¿Cuándo vamos a entender que la raíz de uno de los mayores males denunciados en el texto bíblico tiene que ver con la insoportable realidad de que lo divino es absoluto misterio? El problema de la idolatría no se relaciona sólo con una “competencia” entre dioses (y reinos) sino, principalmente, con la instrumentalización de Dios para beneficio propio. Idolatría es sinónimo de poder y deseo de control, sobre el cosmos y los demás, a través de la manipulación de una imagen, que no es más que la proyección de nuestras perversiones sobre un objeto excluyente.
Los ídolos no son estatuas. Son ideas, teologías, discursos, gestos, institucionalidades, posicionamientos, modos de relacionamiento, cuya idolatrización deviene de su exigencia de representación incondicional de lo que Dios supuestamente es, dice y pretende.
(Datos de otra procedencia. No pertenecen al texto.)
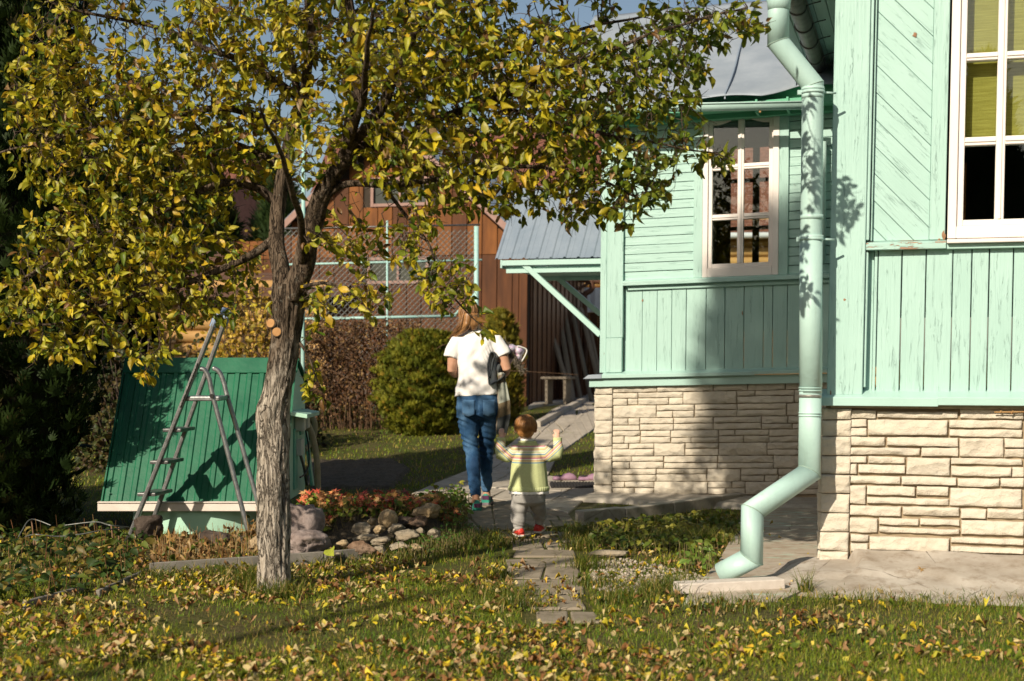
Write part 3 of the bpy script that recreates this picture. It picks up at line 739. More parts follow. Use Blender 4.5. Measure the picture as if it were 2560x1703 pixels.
mb = MB(); gx = mu(1751, 248, .36); mb.box(gx-.008, gx+.008, mv(1751, 259, .41), mv(1751, 236, .41), .407, .415, MF); sub(mb, 'bracket', M['rust'], gut)

# ================= side eave of the front wing =================
mb = MB(); SZ = 3.70
EF = Frame((RF.O[0], RF.O[1], 0), RF.U, (0, 0, 1), RF.N)
for i in range(5):
    a = -.46+i*.094; mb.box(a+.002, a+.092, SZ, SZ+.02, -4.4, .42, EF, 'n')
hp(mb, 'soffit', M['mint'], .002)
mb = MB()
mb.prism([(-.48, SZ+.022), (RW+.4, SZ+.022), (RW+.4, SZ+2.4), (-.48, SZ+.09)], -4.5, .45, EF); hp(mb, 'roof', M['tin'], label='grey tin roof above the front wing')
mb = MB(); mb.box(pu0-.02, RW, 3.60, SZ-.002, -.05, .03, EF, 'u'); hp(mb, 'frieze_board', M['mint'])
g2 = bpy.data.objects.new('gutter', None); COL.objects.link(g2); g2.parent = house; g2.matrix_parent_inverse = PINV
WFm = Frame((RF.O[0], RF.O[1], 0), -RF.N, (0, 0, 1), RF.U)          # u runs back along the side wall, n out of it to the right
mb = MB(); half_pipe(mb, WFm, -.42, 4.3, SZ-.05, -.27, .06, 0)
brown = simple('shaded_gutter', (.17, .16, .13), (.26, .25, .21), 12, .5, .2, 60)  # brown tone carries the shade on the gutter's underside
o = sub(mb, 'channel', brown, g2); so = o.modifiers.new('thick', 'SOLIDIFY'); so.thickness = .003
for u in (1.9, 2.45, 3.0, 3.6):
    mb = MB(); mb.tube([WFm.to(u, SZ-.05+.066*math.sin(t), -.27+.066*math.cos(t)) for t in np.linspace(-math.pi*1.05, .05, 9)], .006, 6)
    mb.tube([WFm.to(u, SZ-.05, -.205), WFm.to(u+.03, SZ-.03, -.17), WFm.to(u+.10, SZ-.004, -.12)], .005, 6)
    sub(mb, 'bracket', M['alu_dark'], g2)

# ================= downpipe =================
SEAMS = []
def pipe_mitre(mb, pts, r, k=20, cap=True):
    pts = [np.array(p, float) for p in pts]; n = len(pts)
    ds = [nrm(pts[i+1]-pts[i]) for i in range(n-1)]; a = nrm(np.cross(ds[0], (0.3, 1, 0))); rings = []
    for i in range(n-1):
        d = ds[i]; a = nrm(a-d*np.dot(a, d)); c = np.cross(d, a)
        base = [r*(math.cos(t)*a+math.sin(t)*c) for t in np.arange(k)*2*math.pi/k]
        for e, p in ((0, pts[i]), (1, pts[i+1])):
            j = i-1+e*1
            if 0 <= (i-1 if e == 0 else i) and (0 < i if e == 0 else i < n-2):
                m = nrm(ds[i-1]+ds[i]) if e == 0 else nrm(ds[i]+ds[i+1])
            else: m = d
            rings.append([p+q-d*(np.dot(q, m)/np.dot(d, m)) for q in base])
    SEAMS.extend([rings[i] for i in range(1, len(rings)-1, 2)])
    for i in range(0, len(rings), 2): mb.loft([np.array(rings[i]), np.array(rings[i+1])], cap=(cap and i == 0))
dp = bpy.data.objects.new('drainpipe', None); COL.objects.link(dp); dp.parent = house; dp.matrix_parent_inverse = PINV
PY = 7.74
q = lambda x, y, d=0: P(x, y, PY+d)
mb = MB(); pipe_mitre(mb, [q(1793, -30), q(1791, 97), q(1871, 196), q(1867, 560)], .0585); sub(mb, 'pipe', M['mint_metal'], dp)
mb = MB(); pipe_mitre(mb, [q(1867, 545), q(1866, 905)], .0615); sub(mb, 'pipe', M['mint_metal'], dp)
mb = MB(); pipe_mitre(mb, [q(1865.5, 885), q(1863, 1088), q(1732, 1177, -.22), q(1730, 1284, -.22), q(1660, 1321, -.15)], .0600, cap=False)
o = sub(mb, 'pipe', M['mint_metal'], dp); so = o.modifiers.new('thick', 'SOLIDIFY'); so.thickness = .002
mb = MB(); tp, bt = q(1793, -70), q(1793, 20)
mb.tube([q(1793, 24), q(1793, 8), q(1793, -22), q(1793, -80)], [.0605, .063, .082, .10], 20); sub(mb, 'hopper', M['mint_metal'], dp)
for yy, rr_ in ((206, .0625), (222, .0605), (547, .0645), (500, .0625)):
    mb = MB(); x = 1871-(yy-196)*.0085; mb.tube([q(x, yy-5), q(x, yy+5)], rr_, 20); sub(mb, 'collar', M['mint_metal'], dp)
for yy in (893, 899, 951, 957, 206):
    mb = MB(); x = 1871-(yy-196)*.0085; mb.tube([q(x, yy-1.2), q(x, yy+1.2)], .0635, 20); sub(mb, 'collar', M['mint_metal'], dp)
mb = MB(); mb.tube([q(1865, 908), q(1865, 915)], .0622, 20); sub(mb, 'joint_band', simple('bare_zinc', (.2, .2, .18), (.32, .33, .3), 30, .5, metal=.5), dp)
for yy in (213, 551):
    mb = MB(); x = 1871-(yy-196)*.0085; c = q(x, yy)
    mb.box(c.x-.083, c.x-.056, -c.y-.008, -c.y+.008, 0, .001, Frame((0, 0, c.z-.012), (1, 0, 0), (0, -1, 0), (0, 0, 24)))
    mb.tube([c+Vector((.055, 0, 0)), c+Vector((.13, .02, 0))], .006, 8); mb.tube([q(x, yy-3), q(x, yy+3)], .0652, 20); sub(mb, 'bracket', M['mint_metal'], dp)
for rg in SEAMS:
    mb = MB(); c_ = sum(np.array(x) for x in rg)/len(rg); lp_ = [c_+(np.array(x)-c_)*1.012 for x in rg]; mb.tube(lp_+[lp_[0], lp_[1]], .0024, 5, cap=False); sub(mb, 'seam', simple('pipe_seam_%d' % len(bpy.data.materials), (.25, .36, .30), (.34, .46, .39), 30, .5), dp)
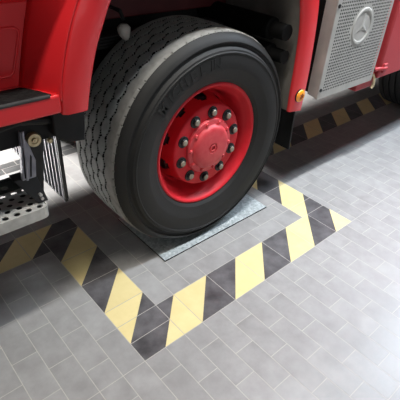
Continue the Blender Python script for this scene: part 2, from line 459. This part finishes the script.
# --- cab side: back wall of the step well, rounded corner, door sill above
def cab_corner():
    seam = [(-.300, .93), (-.285, .985), (-.262, 1.07), (-.238, 1.15), (-.205, 1.25), (-.15, 1.38), (-.06, 1.50), (.08, 1.60)]
    lip = [(-.2145, .93), (-.2095, .985), (-.1895, 1.066), (-.160, 1.15), (-.115, 1.245), (-.055, 1.37), (.055, 1.478), (.2, 1.545)]
    v = []; f = []; n = 12
    for (sx, sz), (lx, lz) in zip(catmull(seam, 4), catmull(lip, 4)):
        for j in range(n + 1):
            t = j / n
            P0 = Vector((sx, .347, sz)); P2 = Vector((lx - .001, .2035, lz)); P1 = Vector((lx - .012, .216, lz))
            v.append((1 - t) ** 2 * P0 + 2 * t * (1 - t) * P1 + t * t * P2)
    m = n + 1
    for k in range(len(v) // m - 1):
        for j in range(n): f.append((k * m + j, k * m + j + 1, (k + 1) * m + j + 1, (k + 1) * m + j))
    b = MB(); b.add(v, f)
    o = b.build('cab_corner_panel', M['red'], smooth=True, angle=80)
    md = o.modifiers.new('solid', 'SOLIDIFY'); md.thickness = .006; md.offset = -1
    return o
own(cab_corner())
b = MB(); b.prism([(-1.25, .346, .90), (-.300, .346, .90), (-.285, .346, .985), (-.262, .346, 1.07), (-.238, .346, 1.15), (-.150, .346, 1.38), (-.06, .346, 1.50), (-1.25, .346, 1.50)], (0, .02, 0))
cab = own(b.build('cab_side_panel', M['red']))
# raised border of the recessed field low on the cab side
b = MB(); pts = [(-1.2, 1.132), (-.275, 1.132), (-.262, 1.122), (-.264, 1.108), (-.300, .998), (-.312, .988), (-1.2, .988)]
b.tube([(x, .347, z) for x, z in pts], .005, 8)
sub(b.build('panel_bead', M['red'], smooth=True, angle=60), cab)
cab.children[0].matrix_parent_inverse = Matrix.Identity(4)
b = MB()
prof = [(.345, 1.20), (.338, 1.205), (.322, 1.225), (.300, 1.25), (.262, 1.275), (.225, 1.292), (.212, 1.305), (.206, 1.34), (.206, 2.3), (.36, 2.3), (.36, 1.20)]
def xs(z): return -.205 + (z - 1.185) * .37 if z < 1.5 else -.06
v = [(-1.25, y, z) for y, z in prof] + [(min(xs(z), -.09) - .02, y, z) for y, z in prof]
n = len(prof); b.add(v, [list(range(n)), list(range(2 * n - 1, n - 1, -1))] + [(k, (k + 1) % n, (k + 1) % n + n, k + n) for k in range(n)])
door = own(b.build('cab_door', M['red'], bevel=.008));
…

Aprendamos a resistir la lógica sacrificial de lo idolátrico, lidiando con los silencios de lo divino, con lo fugaz de sus movimientos, con la imposibilidad de su representación. Y, sobre todo, con la fastidiosa condición de que nuestras elucubraciones hablan más de nuestro vínculo con el mundo y la fe (con sus miedos, incertidumbres e inseguridades), que de Dios mismo.
Asumamos lo pasajero de las palabras y los símbolos, y resistamos crear formas que pretendemos eternas, por temor al paso del tiempo, a la caducidad de nuestros lugares o a lo desconcertante de la existencia de verdades ajenas. Lo divino es Ruaj, es viento, es silbido. Aprendamos a caminar a tientas, desde las arenas movedizas de la cotidianeidad y las exclamaciones confusas de nuestras creencias; tomados de la mano con el/la prójimo/a, se hace más llevadero.